Quote Logic

1. What is Quote Logic?

A quote logic defines how the Request for Quote feature behaves in your store. It tells the app:

  • Who can request a quote (customer group or segment)

  • Which products can be quoted

  • How and where the Quote button is displayed

You must create at least one quote logic for the quote feature to work. If you use Shopify Plus with both Default Store and B2B Store, you should create separate quote logics for each store type.

How to create a quote logic

  1. In Shopify Admin, open the app.

  2. Click Request for Quote in the left navigation.

  3. In the Quote Settings section, click Set Up Logics, then Create New Logic.

  4. If your store supports it, select the Store Type (Default or B2B).

  5. A setup modal opens with 3 tabs:

    • Set Up Quote Visibility

    • Set Up Prices & Buttons

    • Customize Quote Form

    • Customize Quote Widget

You configure the logic across these four tabs.


2. Conditions (products, collections, customers, tags, companies)

Conditions define when a quote logic applies:

  • Which customers see the quote form

  • Which products show the Quote button

These are set in the Set Up Quote Visibility tab.

2.1 General information (basic identity of the logic)

  • Name

    • Internal name for the logic (e.g, “Wholesale – Summer 2025”, “VIP RFQ – Custom items”).

    • Used only in the app, not shown to customers.

  • Status

    • Active – logic is live and applied on your storefront.

    • Inactive – logic is saved but not applied.

  • Priority

    • A number from 0 to 99 that controls execution order when logics overlap.

    • 0 = highest priority (applied first).

    • Use lower numbers for the most specific or important logics.

2.2 Who can request a quote? (customer conditions)

You can choose which customer segment will see the quote form:

  • All customers

    • Everyone sees the quote form (including visitors who are not logged in).

  • Logged-in customers

    • Only logged-in users can request a quote.

    • Common for simple B2B setups where all logged-in users are considered B2B.

  • Specific customers

    • Select individual customers from your customer list.

    • Useful for key B2B accounts or pilot customers.

  • Customer tags

    • Only customers with specific tags see the quote form.
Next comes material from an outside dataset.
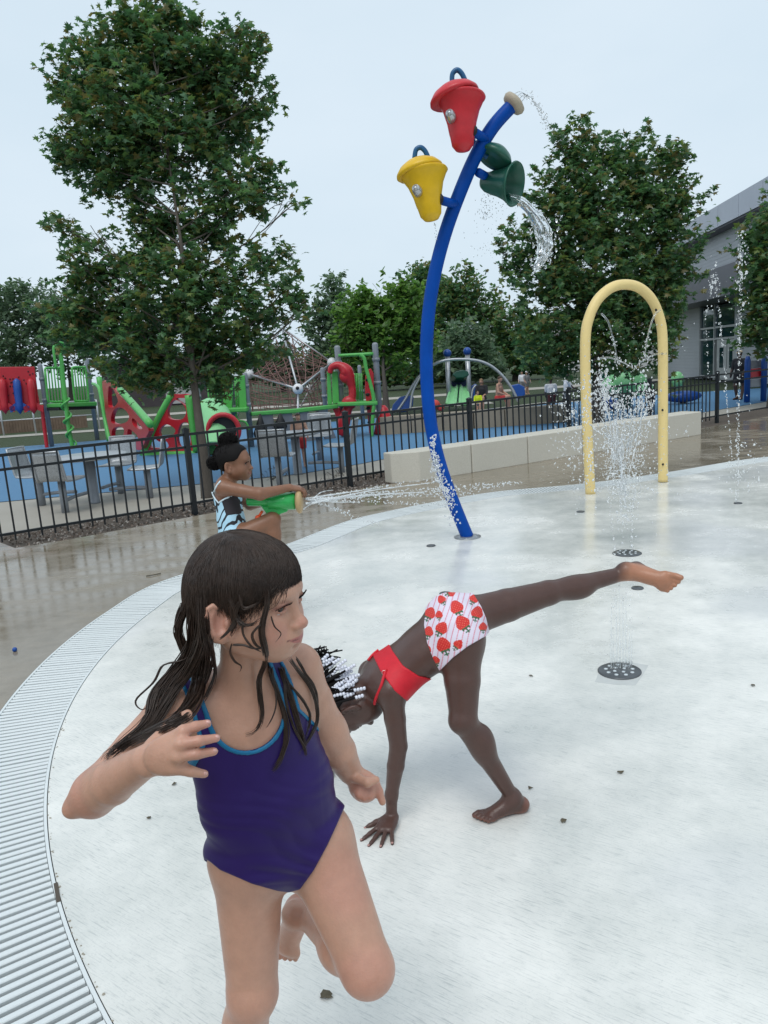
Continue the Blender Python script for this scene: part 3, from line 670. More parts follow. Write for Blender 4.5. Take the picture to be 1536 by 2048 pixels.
hs_ = empty('house', J(1235, 735, 60)*[1, 1, 0], 'pale house glimpsed under the right maple', 'house'); a = J(1080, 720, 60)*[1, 1, 0]; b = J(1330, 710, 60)*[1, 1, 0]; m = MB(); m.box((a+b)/2+[0, 3, 1.4], (np.linalg.norm(b-a), 6, 2.9)); m.build('wall', mat('pale_siding', (.5, .5, .5), .7), hs_)
c = (a+b)/2; m = MB(); w = np.linalg.norm(b-a)/2+.4; m.add([c+[-w, -.5, 2.84], c+[w, -.5, 2.84], c+[w, 6.5, 2.84], c+[-w, 6.5, 2.84], c+[-w, 3, 4.6], c+[w, 3, 4.6]], [(0, 1, 5, 4), (2, 3, 4, 5), (0, 4, 3), (1, 2, 5), (0, 3, 2, 1)]); m.build('roof', mat('shingle_grey', (.12, .115, .11), .8), hs_)
# ================================================================== playground beyond the fence
POST = mat('grey_post_paint', (.24, .26, .29), .4, vary=.08); GRN = mat('bright_green_paint', (.09, .40, .085), .38, vary=.08); PALE = mat('pale_green_plastic', (.24, .58, .27), .32, vary=.06)
RED = mat('red_plastic', (.46, .018, .028), .34, vary=.1); BLU = mat('blue_plastic', (.012, .07, .30), .35, vary=.08); DGRN = mat('dark_green_plastic', (.016, .09, .06), .4)
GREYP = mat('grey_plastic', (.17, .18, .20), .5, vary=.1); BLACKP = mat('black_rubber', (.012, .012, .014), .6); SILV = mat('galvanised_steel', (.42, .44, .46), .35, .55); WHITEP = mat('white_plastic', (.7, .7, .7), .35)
def Zx(l, k=1): # zoomed-crop coordinates of the left (1) or middle (2) playground -> photo pixels
    o = ((0, 650), (400, 600))[k-1]; return [(o[0]+x/3.072, o[1]+y/3.072) for x, y in l]
def rootat(name, px, py, label, cat, group=None): b = G(px, py); b[2] = -.012; return empty(name, b, label, cat, group)
def vpost(root, px, py, ptop, r=.06, m=None, cap=True, z0=-.012):
    b = G(px, py, z0); z = top_z(b, ptop); q = MB(); q.lathe(b, (0, 0, 1), [(r, 0), (r, z-b[2]-.05), (r*.9, z-b[2]-.02), (r*.45, z-b[2])], 12); q.build('post', m or POST, root, True)
    if cap:
        for t in (.55, .8): q = MB(); q.lathe(b+[0, 0, (z-b[2])*t], (0, 0, 1), [(r*1.25, 0), (r*1.25, .07)], 12); q.build('clamp', m or POST, root, True)
    return b, z
class Pl:      # a vertical plane for panels, given by two ground pixels
    def __init__(s, a, b, off=0.0):
        s.a, s.b = G(*a), G(*b); t = nrm(s.b-s.a); s.n = np.array([-t[1], t[0], 0]); s.n = -s.n if s.n[1] > 0 else s.n; s.a = s.a+s.n*off; s.b = s.b+s.n*off; s.t = t
    def __call__(s, x, y): return on_plane(x, y, s.a, s.b)
    def L(s, pts): return np.array([s(*p) for p in pts])
def pipe(name, root, m, pts, r=.022, n=8, sm=6):
    P = np.asarray(pts, float); q = MB(); q.tube(spline(P, sm) if sm and len(P) > 2 else P, r, n); return q.build(name, m, root, True)
def plate(name, root, m, pl, pts, th=.05, bev=.012):
    q = MB(); q.slab(pl.L(pts), pl.n, th); o = q.build(name, m, root)
    if bev: b = o.modifiers.new('round', 'BEVEL'); b.width = bev; b.segments = 2
    return o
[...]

    • Examples: wholesale, VIP, b2b_customer.

When using Shopify B2B, your “specific customers” are typically company contacts, and you can still use tags to reflect company, region, or program (e.g. company_abc, region_eu).

2.3 Which products can be quoted? (product conditions)

You decide where the Quote button and form will appear:

  • All products

    • Quote button appears on every product.

  • Specific products

    • Manually select individual products.

    • Useful when only a few SKUs need quoting.

  • Product collections

    • Apply the logic to one or more collections.

    • Ideal for custom, high-value, or B2B-only collections.

  • Product tags

    • Show the quote option on products with certain tags (e.g. b2b, custom, quote_only).

You can combine product conditions with customer conditions to build very specific logic. For example:

  • Only VIP customers can request a quote on the “Summer 2025” collection.


3. Priority & conflict handling

When you have multiple quote logics, more than one logic may match the same product and customer. The Priority value decides which logic is applied.

Priority is set in Set Up Quote Visibility → General Information.

3.1 How priority works

  • Priority is a number from 0 to 99.

  • 0 = highest priority (most important / most specific).

  • Logic with lower numbers is evaluated first.

If a product/customer combination is covered by several logics:

  • The logic with the lowest priority number (e.g., 0, 1, 2…) is applied.

  • Other matching logics with higher numbers are ignored for that view.

For Example – Global logic + VIP override

  • Logic A

    • Name: “Global Wholesale RFQ”

    • Priority: 50

    • Customers: tag = wholesale

    • Products: all products

  • Logic B

    • Name: “VIP – RFQ with special conditions”

    • Priority: 10

    • Customers: tag = vip

    • Products: all products

Result:

  • A VIP customer (tag vip) also matches the global logic, but logic B has lower priority (10 vs 50), so logic B is applied.

3.2 Best practices

  • Use clear names and numbers

    • Example:

      • 05 – VIP RFQ

      • 10 – Custom Items RFQ

      • 50 – Global B2B RFQ

  • Make the most specific logic use the lowest numbers (highest priority).

  • Start with one simple global logic, test it, then add more specific logics as overrides.

  • Avoid multiple logics with the same priority that target overlapping customers/products, to keep behavior predictable.

With well-designed conditions and a clear priority scheme, Quote Logic lets you control exactly who can request quotes, on which products, and how the experience looks, even in complex B2B environments.